Exercise details: In the records that follow, the lines from the one containing "The Blender Python script for this scene continues." to the one containing "False, cat='shed', D=11500)", inclusive, are to be given again exactly.

[Items from a data source]
+===+

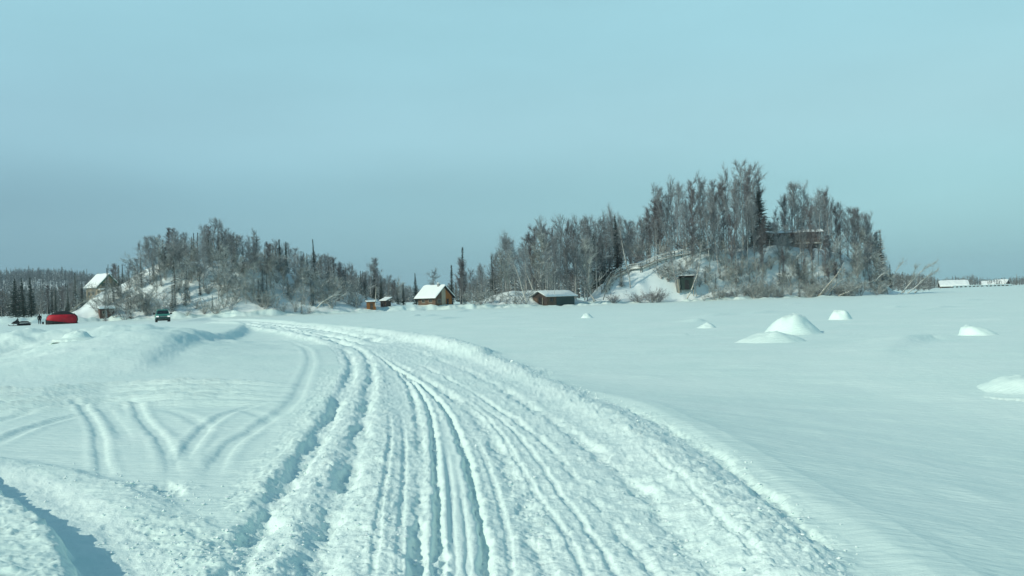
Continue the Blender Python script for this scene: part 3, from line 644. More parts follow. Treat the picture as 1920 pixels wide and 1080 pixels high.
# single trees one can point to
solo('spruce', 28, 522, 152, 'leftmost of the three dark spruces behind the snowmobile', 1.0)
solo('spruce', 43, 520, 156, 'middle one of the three dark spruces behind the snowmobile', .9)
solo('spruce', 58, 519, 153, 'rightmost of the three dark spruces behind the snowmobile', .9)
solo('frostspruce', 142, 511, 166, 'tall frosted spruce between the red tent and the tan house', 1.0)
solo('spire', 339, 438, 172, 'narrow dark spruce poking from the left end of the left knoll', .9)
solo('spire', 358, 455, 170, 'short dark spruce just right of the narrow one on the left knoll', 1.1)
solo('spire', 524, 447, 172, 'brownish pointed spruce on the right shoulder of the left knoll', 1.2)
solo('spire', 535, 452, 172, 'dark thin spruce beside the brownish one on the left knoll', 1.0)
solo('spire', 589, 447, 174, 'thin dead looking leaning spruce rising above the right end of the left knoll', .8)
solo('spruce', 779, 511, 186, 'small dark spruce at the left corner of the orange log cabin', .75)
solo('spire', 845, 496, 184, 'narrow dark spruce just right of the orange log cabin', 1.4)
solo('spire', 862, 462, 180, 'tall ragged spruce topping the clump right of the orange log cabin', 1.0)
solo('brown', 862, 490, 178, 'brown birch thicket around the tall ragged spruce right of the log cabin', 1.2)
solo('birch', 812, 509, 230, 'round topped birch standing behind the log cabin roof', 1.3)
solo('brown', 701, 487, 182, 'tall oval brown birch behind the two small sheds', 1.0)
solo('spire', 924, 478, 190, 'dark spruce at the left edge of the wood behind the barn', 1.2)
solo('spruce', 1116, 437, 202, 'dark spruce left of the stairway on the right knoll', 1.0)
solo('spruce', 1128, 455, 198, 'shorter dark spruce next to the one left of the stairway', 1.0)
solo('spruce', 1141, 462, 204, 'dark low spruce behind the foot of the stairway', .9)
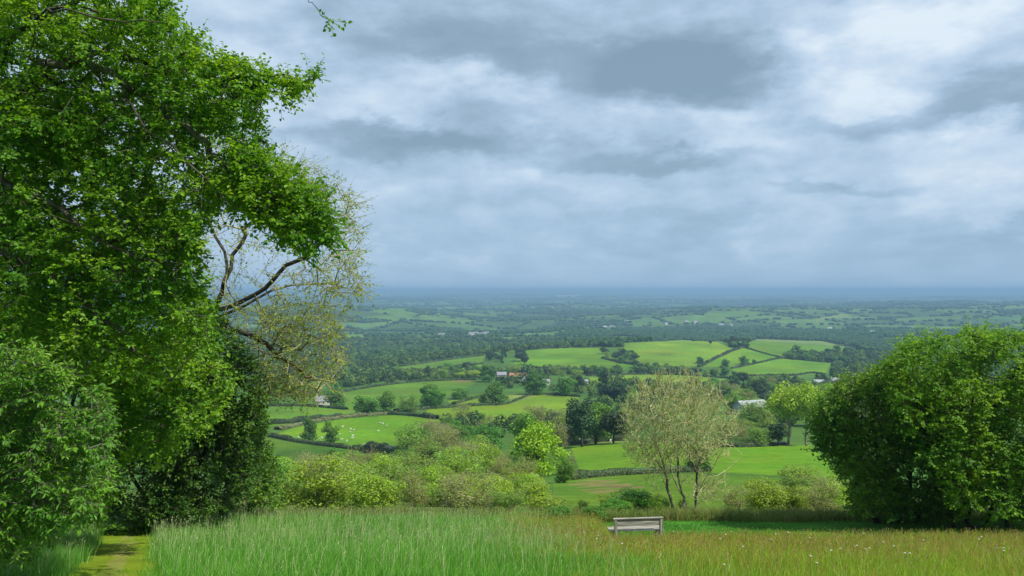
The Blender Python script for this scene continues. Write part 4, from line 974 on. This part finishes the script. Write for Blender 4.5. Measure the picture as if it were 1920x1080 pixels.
for px, row in ((884, 629), (893, 628), (906, 629), (912, 628), (1134, 616), (1148, 615), (1174, 604), (1249, 609), (1287, 605), (1304, 606), (1262, 566), (1035, 578), (828, 631), (1556, 619), (1635, 626), (1740, 628), (1370, 612), (1352, 612)):
    g = G(px, row); s = 1 + .25 * (g[1] > 5000)
    house(px, row, rr_.uniform(11, 20) * s, 8 * s, 6.5 * s, 4, rr_.uniform(-.5, .5), M_white, M_slate if rr_.random() < .6 else M_sheet, 'village_house', 'tiny white village house far out in the hazy vale', 0, False, 'far village houses')
for px, ln in ((1058, 210), (1076, 120)):
    house(px, 551, ln, 60, 22, 6, 0, M_white, M_white, 'factory_shed', 'long white factory shed on the horizon, ' + ('the longer left one' if ln > 150 else 'the shorter right one'), 0, False, cat='shed', D=11500)

def sheep_proto():
    me = bpy.data.meshes.new('body')
    v = [(0, 0, .62), (.38, 0, .64), (-.38, 0, .6), (.6, 0, .78), (.74, 0, .82), (.9, 0, .74)]
    e = [(0, 1), (0, 2), (1, 3), (3, 4), (4, 5)]; rd = [.3, .27, .26, .14, .11, .06]
    for a, x in ((1, .36), (2, -.38)):
        for s in (-1, 1):
            i = len(v); v += [(x, s * .15, .4), (x + .02, s * .15, .2), (x, s * .15, .02)]; rd += [.09, .05, .045]; e += [(a, i), (i, i + 1), (i + 1, i + 2)]
    me.from_pydata(v, e, []); ob = bpy.data.objects.new('fleece', me)
    md = ob.modifiers.new('Skin', 'SKIN'); 
    sk = me.skin_vertices[0].data if me.skin_vertices else None
    if sk is None:
        import bmesh
        bm = bmesh.new(); bm.from_mesh(me); bm.verts.layers.skin.verify(); bm.to_mesh(me); bm.free(); sk = me.skin_vertices[0].data
    for i, r_ in enumerate(rd): sk[i].radius = (r_, r_)
    sk[0].use_root = True
    ob.modifiers.new('Sub', 'SUBSURF').levels = 1; ob.modifiers['Sub'].render_levels = 1
    return ob
M_wool = flat_mat('wool', (.58, .56, .47))
sp = sheep_proto(); sp.data.materials.append(M_wool)
SH = [(642, 802), (658, 806), (663, 808), (661, 819), (599, 826), (604, 823), (637, 817), (612, 828), (650, 829), (712, 795), (718, 796), (709, 810), (660, 823), (561, 822), (685, 836), (1087, 828), (1144, 829), (700, 712), (833, 712), (656, 812), (640, 826), (725, 800)]
for i, (px, row) in enumerate(SH):
    g = G(px, row); o = sp if i == 0 else sp.copy()
    C.objects.link(o); o.name = 'sheep'; o.location = g; o.rotation_euler = (0, 0, random.uniform(0, 6.28)); o.scale = (1.05,) * 3
    tag(o, 'white sheep grazing in the bright green field below the row of oaks' if i not in (15, 16, 17, 18) else ('white sheep beside the copse above the near green field' if i < 17 else 'white sheep beyond the long field hedge'), 'sheep',
        'sheep in the sheep field' if i not in (15, 16, 17, 18) else ('sheep beside the copse' if i < 17 else 'sheep by the long hedge'))

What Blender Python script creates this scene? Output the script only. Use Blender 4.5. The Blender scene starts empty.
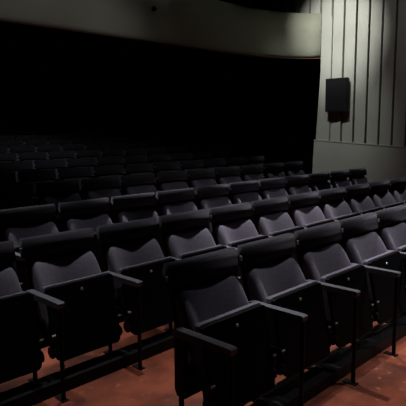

+===+

Written solution:
The Blender Python script for this scene continues. Write part 4, from line 974 on. This part finishes the script. Write for Blender 4.5. Measure the picture as if it were 1920x1080 pixels.
for px, row in ((884, 629), (893, 628), (906, 629), (912, 628), (1134, 616), (1148, 615), (1174, 604), (1249, 609), (1287, 605), (1304, 606), (1262, 566), (1035, 578), (828, 631), (1556, 619), (1635, 626), (1740, 628), (1370, 612), (1352, 612)):
    g = G(px, row); s = 1 + .25 * (g[1] > 5000)
    house(px, row, rr_.uniform(11, 20) * s, 8 * s, 6.5 * s, 4, rr_.uniform(-.5, .5), M_white, M_slate if rr_.random() < .6 else M_sheet, 'village_house', 'tiny white village house far out in the hazy vale', 0, False, 'far village houses')
for px, ln in ((1058, 210), (1076, 120)):
    house(px, 551, ln, 60, 22, 6, 0, M_white, M_white, 'factory_shed', 'long white factory shed on the horizon, ' + ('the longer left one' if ln > 150 else 'the shorter right one'), 0, False, cat='shed', D=11500)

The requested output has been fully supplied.